WASHINGTON, June 20 (Reuters) - The close split at the U.S. Federal Reserve over whether to hedge more against inflation risks or move forward faster with rate cuts came through on Friday in the first public comments from policymakers following a decision this week to hold borrowing costs steady for now.
Rising tariffs are expected to raise inflation over the rest of the year, with a new Federal Reserve monetary policy report on Friday concluding that higher import taxes had already raised inflation for goods even if headline inflation, including services, remains weaker than expected in recent months.
But Federal Reserve Governor Christopher Waller on Friday said he felt the inflation risk from tariffs was small, and that the Fed should cut rates as soon as its next meeting, in July, because recent price increases have been moderate while he sees some worrying signs for the job market such as a high unemployment rate among recent college graduates.
"Any tariff inflation ... I don't think is going to be that big and we should just look through it in terms of setting policy," Waller said on CNBC's Squawk Box. "The data the last few months has been showing that trend inflation is looking pretty good ... We could do this as early as July."
"I'm all in favor of saying maybe we should start thinking about cutting the policy rate at the next meeting, because we don't want to wait till the job market tanks before we start cutting the policy rate," Waller said.
In a Reuters interview, Richmond Fed President Tom Barkin took a more tempered view, arguing that with inflation still above the Fed's 2% target after a multi-year battle to contain it, key tariff debates still unresolved, and the unemployment rate at a low 4.2%, there was no urgency to cut rates.
"Nothing is burning on either side such that it suggests there's a rush to act," Barkin said. "I'm not in a mood to ignore a spike in inflation were it to come...We'll have to see if it comes.
"I'm comfortable with where we are...Core inflation is still over target. Being modestly restrictive is a good way to address that."
The Fed this week held its policy rate steady in the 4.25% to 4.5% range where it has been since December.
The Trump administration says the tariffs will ultimately help the U.S. economy, and the president has demanded the Fed slash rates immediately.
New Fed economic projections this week, by contrast, anticipate slower growth and higher inflation.
Yet those projections also showed policymakers still anticipate rate cuts later in the year - a sign they do feel tariffs will raise prices but not in a persistent way.

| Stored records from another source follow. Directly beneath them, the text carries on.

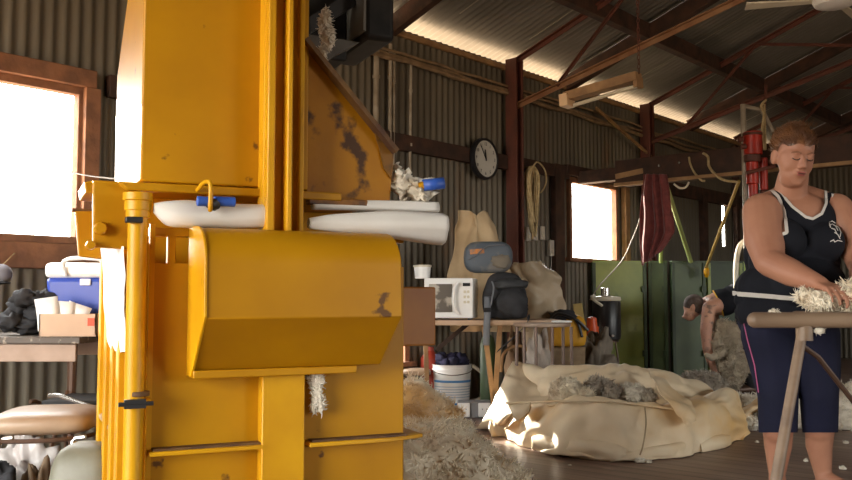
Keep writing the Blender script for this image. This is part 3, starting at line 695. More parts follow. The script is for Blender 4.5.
mb = MB(); mb.box((xc+0.19, 4.145, zl-0.02), (0.05, 0.010, 0.03)); mb.build('lid_latch', m_white, CO, bev=0.004)
# carton with papers
c0 = P(40, 320, 3.99); c1 = P(97, 320, 3.99); zb = P(40, 314, 3.99).z
CA = thing('carton', v3((c0.x+c1.x)/2, 4.05, ZT), 'small open cardboard carton at the front edge of the table, holding white papers', 'box')
m_card = M('pale_carton', (0.62, 0.45, 0.32), 0.75, 0, (0.55, 0.38, 0.27), 5)
mb = MB(); x0, x1 = c0.x, c1.x; y0, y1 = 3.98, 4.13
for a in ((x0, x1, y0, y0+0.005), (x0, x1, y1-0.005, y1), (x0, x0+0.005, y0, y1), (x1-0.005, x1, y0, y1)): mb.hexa([(a[0], a[2], ZT), (a[1], a[2], ZT), (a[1], a[3], ZT), (a[0], a[3], ZT), (a[0], a[2], zb), (a[1], a[2], zb), (a[1], a[3], zb), (a[0], a[3], zb)])
mb.box(((x0+x1)/2, (y0+y1)/2, ZT+0.003), (x1-x0, y1-y0, 0.006)); mb.build('carton_body', m_card, CA)
mb = MB(); mb.box((x1-0.022, y0-0.001, zb-0.035), (0.03, 0.003, 0.035)); mb.build('red_print', M('red_print', (0.6, 0.08, 0.03), 0.6), CA)
rnd = random.Random(3)
for i, (px, tilt, lab) in enumerate(((53, -0.2, 'leftmost white paper sheet sticking out of the carton'), (62, 0.1, 'middle white paper sheet sticking out of the carton'), (70, 0.45, 'rightmost white paper sheet leaning out of the carton'))):
    c = P(px, 304, 4.03); rows = []
    for j in range(5):
        rows.append([v3(c.x+(k/4-0.5)*0.10+tilt*0.05*j/2-0.01, 4.02+0.02*i+0.008*math.sin(k*1.3+j*0.8), ZT+0.02+(0.150+0.02*tilt*(2-k)-0.015*i)*j/4) for k in range(5)])
    mb = MB(); mb.grid(rows); tag(mb.build('paper_sheet', m_white, solid=0.001, ang=180), lab, 'paper', 'papers in the carton')
# black jumper
J = MB()
for i, (px, py, r) in enumerate(((12, 322, .06), (26, 325, .06), (14, 308, .055), (25, 298, .055), (37, 300, .05), (45, 296, .045), (46, 308, .04), (8, 318, .05), (33, 314, .06))):
    c = P(px, py, 4.12); J.ell((c.x, 4.12+0.03*(i % 3), max(c.z, ZT+r*0.72)), (r, r*1.1, r*0.72), 22, 14, wob=0.5, seed=i+20, ws=3)
tag(J.build('crumpled_jumper', m_blackc, ang=180), 'crumpled black jumper heaped on the table left of the carton', 'jumper')
# cap hanging at the window ledge
c = P(1, 274, 4.6)
cp = thing('cap', c, 'grey and black cap hanging at the picture edge above the black jumper', 'cap')
mb = MB(); mb.ell(c, (0.055, 0.055, 0.052), 18, 12); mb.build('crown', M('grey_cap_cloth', (0.22, 0.21, 0.23), 0.85), cp)
mb = MB(); mb.ell(c+v3(0.0, -0.03, -0.045), (0.06, 0.07, 0.010), 18, 8); mb.build('brim', m_blackc, cp)
mb = MB(); mb.tube([c+v3(0, 0, 0.04), v3(c.x, c.y+0.15, WIN_L[2]-0.1)], 0.003, 6); mb.build('hanging_loop', m_rope, cp)
# chairs
m_tan = M('tan_vinyl', (0.42, 0.30, 0.20), 0.42, 0, (0.34, 0.23, 0.15), 7, c3=(0.2, 0.12, 0.07), n3=8, lo3=0.66, hi3=0.72)
def pad(c, sx, sy, sz, mat, name, parent, rz=0.0):
    mb = MB(); n = 28; m = 12; vs = []
    R = Matrix.Rotation(rz, 3, 'Z')
    for i in range(m+1):
        th = math.pi*i/m-math.pi/2
        row = []
        for k in range(n):
            a = 2*math.pi*k/n; ex = 0.45
            cx = math.copysign(abs(math.cos(a))**ex, math.cos(a)); cy = math.copysign(abs(math.sin(a))**ex, math.sin(a))
            rr = max(math.cos(th), 0)**0.45; zz = math.copysign(abs(math.sin(th))**0.8, math.sin(th))
            row.append(Vector(c)+R @ Vector((cx*sx*rr, cy*sy*rr, zz*sz)))
        vs.append(row)
    mb.grid(vs, closed=True); mb.f += []
    return mb.build(name, mat, parent, ang=180)
c = P(50, 419, 3.3); CH = thing('dining_chair', v3(c.x, 3.3, 0), 'chrome-legged chair with a worn tan padded seat, in front of the low table', 'chair')
zs = c.z
pad((c.x, 3.3, zs), 0.178, 0.19, 0.042, m_tan, 'seat', CH, 0.15)
mb = MB(); k_ = [v3(c.x-0.18, 3.14, zs-0.02), v3(c.x-0.10, 3.11, zs-0.05), v3(c.x+0.15, 3.14, zs-0.045), v3(c.x+0.17, 3.45, zs-0.045), v3(c.x-0.15, 3.48, zs-0.045)]
mb.tube(catmull(k_, 6, closed=True), 0.008, 8, caps=False); mb.build('seat_frame', m_brownm, CH)
for a, b in (((c.x-0.09, 3.12, zs-0.05), (c.x-0.21, 3.02, 0)), ((c.x+0.15, 3.14, zs-0.05), (c.x+0.2, 3.04, 0)), ((c.x+0.15, 3.45, zs-0.05), (c.x+0.19, 3.58, 0)), ((c.x-0.13, 3.47, zs-0.05), (c.x-0.18, 3.6, 0))):
    a = v3(*a); b = v3(*b); mb = MB(); mb.tube(catmull([a+v3(0.04, 0.0, 0.01), a, a.lerp(b, 0.15), a.lerp(b, 0.6), b], 4), 0.0095, 10); mb.build('leg', m_chrome, CH)
# folded dark chair behind it
c = P(80, 400, 3.75); C2 = thing('folding_chair', v3(c.x, 3.75, 0), 'brown steel folding chair with a dark seat, behind the tan padded chair', 'chair')
mb = MB(); mb.box((c.x+0.02, 3.78, c.z), (0.26, 0.3, 0.02)); mb.build('seat', m_blackc, C2, bev=0.006)
for sx_ in (-0.12, 0.15):
    mb = MB(); mb.tube(catmull([v3(c.x+sx_-0.02, 3.6, c.z+0.01), v3(c.x+sx_, 3.66, c.z-0.01), v3(c.x+sx_, 3.9, c.z-0.16), v3(c.x+sx_, 3.95, 0)], 5), 0.009, 8); mb.build('leg', m_brownm, C2)
    mb = MB(); mb.tube([v3(c.x+sx_, 3.92, c.z+0.02), v3(c.x+sx_, 3.60, 0)], 0.009, 8); mb.build('leg', m_brownm, C2)
mb = MB(); mb.tube(catmull([P(49, 396, 3.6), P(60, 396, 3.58), P(78, 402, 3.56), P(96, 408, 3.55)], 5), 0.009, 8); mb.build('front_rail', m_chrome, C2)
mb = MB(); mb.tube([P(103, 405, 3.85), P(105, 375, 3.95), P(107, 340, 3.97)], 0.009, 8); mb.build('back_post', m_brownm, C2)
# grey-green padded drum
c = P(84, 448, 2.95); zt = P(84, 444, 2.95).z
ST = thing('padded_stool', v3(c.x, 2.98, 0), 'worn grey-green vinyl padded stool low beside the ribbed side of the press', 'stool')
m_gv = M('grey_green_vinyl', (0.22, 0.22, 0.17), 0.5, 0, (0.15, 0.14, 0.10), 6, bump=0.1)
pad((c.x+0.005, 2.99, zt/2+0.03), 0.105, 0.12, zt/2-0.03, m_gv, 'seat', ST)
mb = MB(); mb.box((c.x, 2.99, 0.03), (0.19, 0.2, 0.06)); mb.build('base', m_brownm, ST, bev=0.01)
# bags under the chair
c = P(14, 458, 3.35); b_ = lump('plastic_bag', v3(c.x, 3.5, 0.13), (0.13, 0.10, 0.17), M('white_plastic_bag', (0.62, 0.58, 0.55), 0.35, 0, (0.4, 0.35, 0.33), 5), wob=0.7, ws=3, seed=2); tag(b_, 'crumpled white plastic bag on the floor under the tan chair', 'bag')
c = P(3, 455, 3.3); b_ = lump('dark_bag', v3(c.x-0.02, 3.28, 0.1), (0.10, 0.07, 0.15), m_blackc, wob=0.6, seed=8); tag(b_, 'crumpled black bag at the picture edge beside the chrome chair leg', 'bag')
c = P(38, 462, 3.35); b_ = lump('brown_bag', v3(c.x, 3.36, 0.08), (0.06, 0.06, 0.15), M('brown_bag_cloth', (0.22, 0.15, 0.09), 0.8), wob=0.6, seed=11); tag(b_, 'slumped brown cloth bag behind the front chrome chair leg', 'bag')
# wire across the window
mb = MB(); mb.tube(catmull([P(-30, 112, 4.2), P(0, 133, 4.0), P(35, 158, 3.7), P(75, 173, 3.3), P(116, 179, 3.0)], 6), 0.0028, 6); tag(mb.build('thin_wire', m_conduit), 'thin sagging wire running across the large window to the press', 'wire')

# ------------------------------------------------------------------ the table by the wall
ZT2 = P(480, 320, 6.2).z
T2 = thing('trestle_table', v3(0.35, 6.4, 0), 'pale timber trestle table carrying the microwave and the backpack', 'table')
m_tt = M('pink_pale_tabletop', (0.52, 0.36, 0.25), 0.6, 0, (0.42, 0.28, 0.18), 5)
xa = P(418, 320, 6.2).x; xb = P(562, 320, 6.2).x
mb = MB(); mb.box(((xa+xb)/2, 6.42, ZT2-0.018), (xb-xa, 0.52, 0.036)); mb.build('table_top', m_tt, T2, bev=0.004)
for px0, px1, yy in ((484, 496, 6.2), (500, 493, 6.2), (425, 428, 6.62), (550, 545, 6.62)):
    a = P(px0, 323, yy); b = P(px1, 390, yy); b.z = 0.0; mb = MB(); mb.beam(v3(a.x, yy, ZT2-0.03), v3(b.x, yy, 0.0), 0.035, 0.035, up=(0, 1, 0)); mb.build('leg', m_timber2, T2, bev=0.003)
mb = MB(); mb.beam(P(436, 350, 6.6), P(470, 322, 6.6), 0.03, 0.03, up=(0, 1, 0)); mb.build('brace', m_timber, T2)
# microwave
x0 = P(424, 300, 6.2).x; x1 = P(473, 300, 6.2).x; zt = P(450, 278, 6.2).z; y0 = 6.2; y1 = 6.5; sk = 0.05
MW = thing('microwave_oven', v3((x0+x1)/2, 6.35, ZT2), 'white microwave oven with a curved handle, left on the trestle table', 'microwave')
za = ZT2+0.012; mb = MB(); mb.hexa([(x0, y0+0.02, za), (x1, y0, za), (x1+sk, y1, za), (x0+sk, y1+0.02, za), (x0, y0+0.02, zt), (x1, y0, zt), (x1+sk, y1, zt), (x0+sk, y1+0.02, zt)]); mb.build('body', m_white, MW, bev=0.008)
xm = x0+(x1-x0)*0.62
mb = MB(); mb.box(((x0+0.02+xm)/2, y0+0.004, (za+zt)/2), (xm-x0-0.05, 0.012, (zt-za)*0.70)); mb.build('door_window', M('smoky_door_glass', (0.16, 0.14, 0.12), 0.15, 0, (0.5, 0.45, 0.38), 12, lo=0.5, hi=0.6), MW)
mb = MB(); mb.tube(catmull([v3(xm+0.03, y0-0.005, zt-0.03), v3(xm+0.0, y0-0.03, zt-0.07), v3(xm-0.008, y0-0.035, (za+zt)/2), v3(xm+0.0, y0-0.03, za+0.07), v3(xm+0.03, y0-0.005, za+0.03)], 5), 0.011, 10); mb.build('door_handle', m_white, MW)
mb = MB(); mb.box((x1-0.045, y0-0.004, zt-0.045), (0.05, 0.006, 0.022)); mb.build('display', m_black, MW)
for i in range(3):
    for j in range(2):
        mb = MB(); mb.box((x1-0.057+0.024*j, y0-0.004, zt-0.095-0.035*i), (0.016, 0.006, 0.018)); mb.build('button', m_cream, MW, bev=0.002)
for dx in (0.03, -0.03+(x1-x0)):
    for dy in (0.05, 0.26):
        mb = MB(); mb.tube([(x0+dx+dy*0.12, y0+dy, ZT2), (x0+dx+dy*0.12, y0+dy, za+0.002)], 0.010, 8); mb.build('foot', m_black, MW)
# container on the microwave
c = P(421, 278, 6.33); JG = thing('storage_tub', v3(c.x+0.01, 6.34, zt), 'small white tub with a rimmed lid on top of the microwave', 'tub')
mb = MB(); mb.lathe((c.x+0.01, 6.34, zt), [(0.052, 0), (0.060, 0.08)], 20); mb.build('body', m_white, JG)
mb = MB(); mb.lathe((c.x+0.01, 6.34, zt+0.08), [(0.067, 0), (0.067, 0.012), (0.055, 0.016)], 20); mb.build('lid', m_cream, JG)
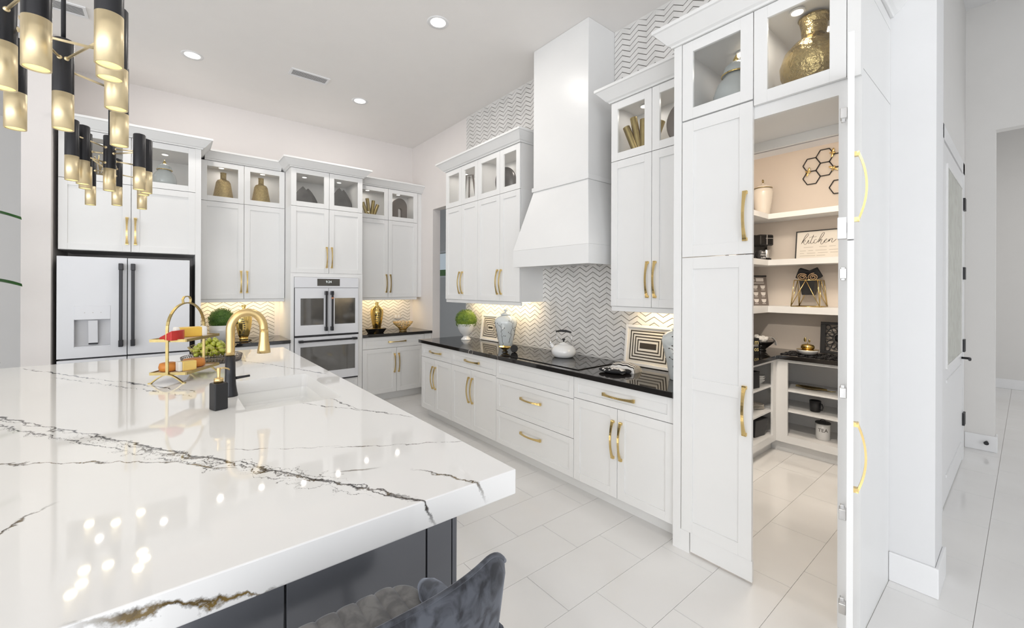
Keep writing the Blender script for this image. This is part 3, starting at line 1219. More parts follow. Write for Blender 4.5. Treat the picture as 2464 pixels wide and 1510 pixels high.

Opinion, however, was closely divided in what Barkin called a "bimodal" split, with seven policymakers seeing zero cuts needed this year, and eight anchoring the median at two cuts, which aligns with investors' view of quarter-point reductions at the Fed's September and December meetings.
Though neither Waller nor Barkin identified their specific rate views, their comments anchored the two poles of a debate hinging around how seriously and persistently President Donald Trump's efforts to recast global trade will influence the path of prices, jobs and growth in coming months.
In a Wednesday press conference, Fed Chair Jerome Powell cautioned against putting too much weight on any particular outlook at this point, given how volatile the debate around trade has been and how many key decisions remain outstanding.
Powell testifies in Congress on Tuesday and Wednesday next week as part of regular semiannual hearings on monetary policy, which in this case follows a week of insults from Trump and demands to cut rates, and nervous chatter on Wall Street about the president's plans for the Fed when Powell departs next May.
Powell on Wednesday seemed content to wait for more data before resuming rate cuts.